STORED DATA —
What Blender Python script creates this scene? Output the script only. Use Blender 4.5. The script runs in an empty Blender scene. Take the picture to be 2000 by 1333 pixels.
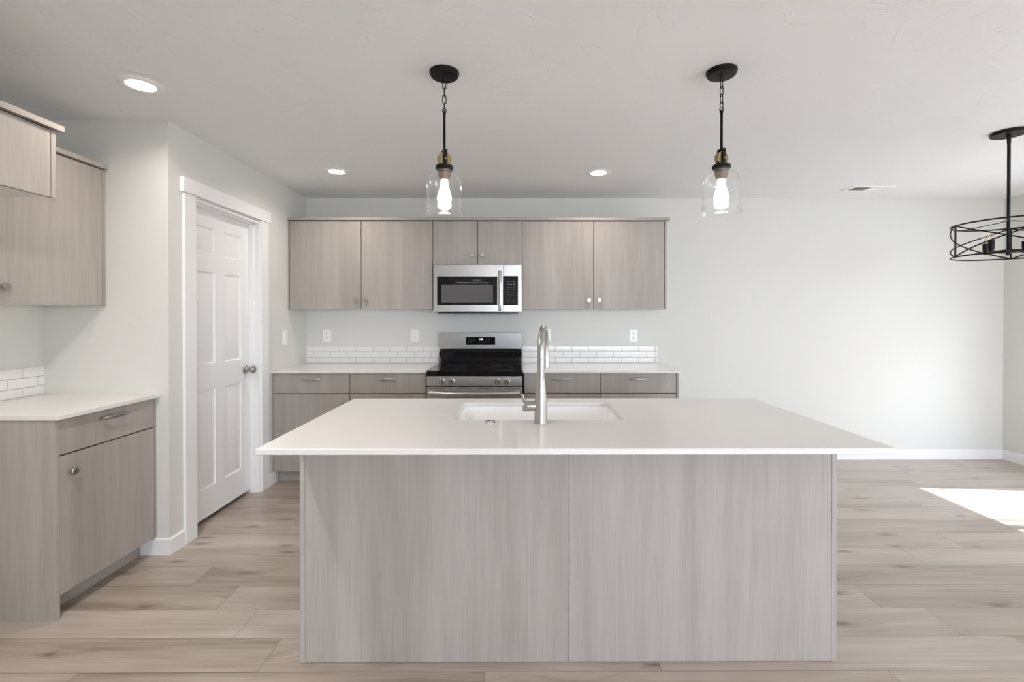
import bpy, bmesh, math, random
from mathutils import Vector, Matrix

random.seed(7)
SC = bpy.context.scene
COL = SC.collection
PI = math.pi

# ------------------------------------------------------------------ camera
cam_data = bpy.data.cameras.new('camera')
cam_data.sensor_width = 36.0
cam_data.lens = 918.41 * 36.0 / 2000.0
cam_data.shift_x = -(1011.9 - 1000.0) / 2000.0
cam_data.shift_y = (622.9 - 666.5) / 2000.0
cam_data.clip_start = 0.02
cam = bpy.data.objects.new('camera', cam_data)
COL.objects.link(cam)
YAW, PITCH = 0.0044, -0.0058
fwd = Vector((math.sin(YAW) * math.cos(PITCH), math.cos(YAW) * math.cos(PITCH), math.sin(PITCH)))
rgt = Vector((math.cos(YAW), -math.sin(YAW), 0))
upv = rgt.cross(fwd)
cam.matrix_world = Matrix(((rgt.x, upv.x, -fwd.x, 0), (rgt.y, upv.y, -fwd.y, 0),
                           (rgt.z, upv.z, -fwd.z, 1.3443), (0, 0, 0, 1)))
SC.camera = cam

# ------------------------------------------------------------------ light and exposure
SC.view_settings.view_transform = 'Standard'
SC.view_settings.look = 'None'
SC.view_settings.gamma = 1.0
SC.view_settings.exposure = 0.62
SC.view_settings.use_curve_mapping = False
SC.cycles.use_denoising = True
SC.cycles.max_bounces = 12
SC.cycles.diffuse_bounces = 7
SC.cycles.transparent_max_bounces = 16
SC.cycles.sample_clamp_indirect = 6.0
SC.cycles.caustics_reflective = False
SC.cycles.caustics_refractive = False

SKY = 11.0
CAN_W = 2.8
world = bpy.data.worlds.new('daylight_sky')
SC.world = world
world.use_nodes = True
bg = world.node_tree.nodes['Background']
bg.inputs[0].default_value = (0.84, 0.945, 1.13, 1)
bg.inputs[1].default_value = SKY

sun_d = bpy.data.lights.new('sun', 'SUN')
sun_d.energy = 10.0
sun_d.angle = math.radians(0.53)
sun_d.color = (1.0, 1.0, 1.0)
sun = bpy.data.objects.new('sun', sun_d)
COL.objects.link(sun)
sun.rotation_euler = Vector((-1.483, 0.142, -1.95)).to_track_quat('-Z', 'Y').to_euler()
sun.location = (9, 0, 9)


def portal(name, loc, direction, w, h):
    l = bpy.data.lights.new(name, 'AREA')
    l.shape = 'RECTANGLE'
    l.size = w
    l.size_y = h
    l.cycles.is_portal = True
    o = bpy.data.objects.new(name, l)
    COL.objects.link(o)
    o.location = loc
    o.rotation_euler = Vector(direction).to_track_quat('-Z', 'Y').to_euler()


# room measures (metres; the photographer stands at x = 0, y = 0)
CEIL = 2.44
YB = 4.386       # wall behind the range
XP = -1.951      # pantry side wall
YC = 2.650       # pantry wall facing the room
XL = -2.653      # left wall
XR = 4.567       # right wall
YR = -1.70       # wall behind the photographer, set back to pass more daylight
XO = -0.45       # where that wall ends, cut short so living room daylight gets in
YL = -5.2        # far end of the unseen living room, added for its daylight
HC = 0.907       # counter height
portal('daylight_slider', (XR + .02, 2.83, 1.03), (-1, 0, 0), 1.36, 1.86)
portal('daylight_added_side_window', (XR + .02, -.75, 1.275), (-1, 0, 0), 3.25, 1.6)
portal('daylight_added_rear_window', (2.2, YL - .02, 1.22), (0, 1, 0), 3.95, 1.8)


# ------------------------------------------------------------------ materials
def srgb(r, g, b):
    f = lambda c: (c / 255 / 12.92) if c / 255 <= .04045 else ((c / 255 + .055) / 1.055) ** 2.4
    return (f(r), f(g), f(b), 1)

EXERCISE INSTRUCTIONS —
Please take the lines from the beginning of the data above through the line holding "PI = math.pi" and transcribe them exactly, without any pictures.

IN RESPONSE —
What Blender Python script creates this scene? Output the script only. Use Blender 4.5. The script runs in an empty Blender scene. Take the picture to be 2000 by 1333 pixels.
import bpy, bmesh, math, random
from mathutils import Vector, Matrix

random.seed(7)
SC = bpy.context.scene
COL = SC.collection
PI = math.pi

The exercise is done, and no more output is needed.